One of my favorite quotes about yoga comes from the Bhagavad Gita: "yoga is skillfulness in action.” To me, skillfulness in action is choosing precision of actions over amount of movement. Skillfulness in action is introverted, it is inquisitive, it is asking your body, "What makes sense today?" and waiting for the answer. Then move in a way that is mindful and aligned.

As a teacher of yoga asana I am dedicated to helping my students find specificity and alignment in their physical yoga practice. Part of what I love about the style of yoga I teach, Vinyasa Flow, is that when the poses are correctly aligned, they can move seamlessly from one to the next. In essence, the alignment of one pose can help to inform and create the appropriate alignment for the pose that follows it.

This inspires me in every class that I teach to come back to the “basics.” The most ubiquitous poses in our Flow practice (Downward Facing Dog, Upward Facing Dog, Plank, Chaturanga) tend to so often be passed over in favor of the big “party trick” poses. And while I love a good party trick pose as much as the next yoga practitioner (or teacher for that matter), what I am more interested in is choosing precision and specificity instead of forcing or pushing to chase the outer shape of a pose.

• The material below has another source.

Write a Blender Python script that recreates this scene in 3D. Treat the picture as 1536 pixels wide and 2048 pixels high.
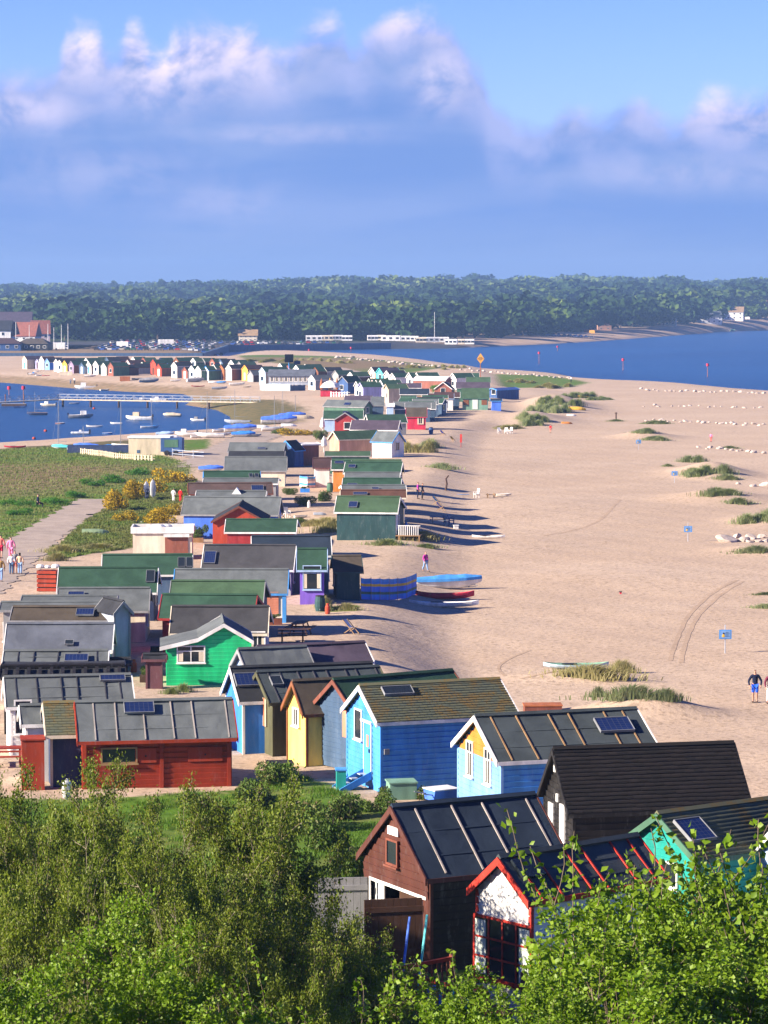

Leonardo da Vinci is credited with saying, “simplicity is the ultimate sophistication.” More than anything I am interested in helping my students to be sophisticated in their practice starting from the “simplest” of poses. I want to help them find a physical practice that is mindful, skillful, and specific. When a student learns to practice this way, it frees them up to practice their version of yoga depending on whatever their given set of circumstances might be on any given day. Whether they are working with an injury, taking it easy because they are sore or choosing to challenge themselves by holding plank for an extra 10 breaths, when a student chooses to be precise and mindful, no matter what their choice within a given pose or class, it will be safe, aligned, and skillful.

My sincere hope is by teaching this way, by encouraging skillfulness in action, that each and every student can realize that any class, any physical practice of yoga can meet them where they are and be accessible, because it’s not about the pose, it’s about the practice.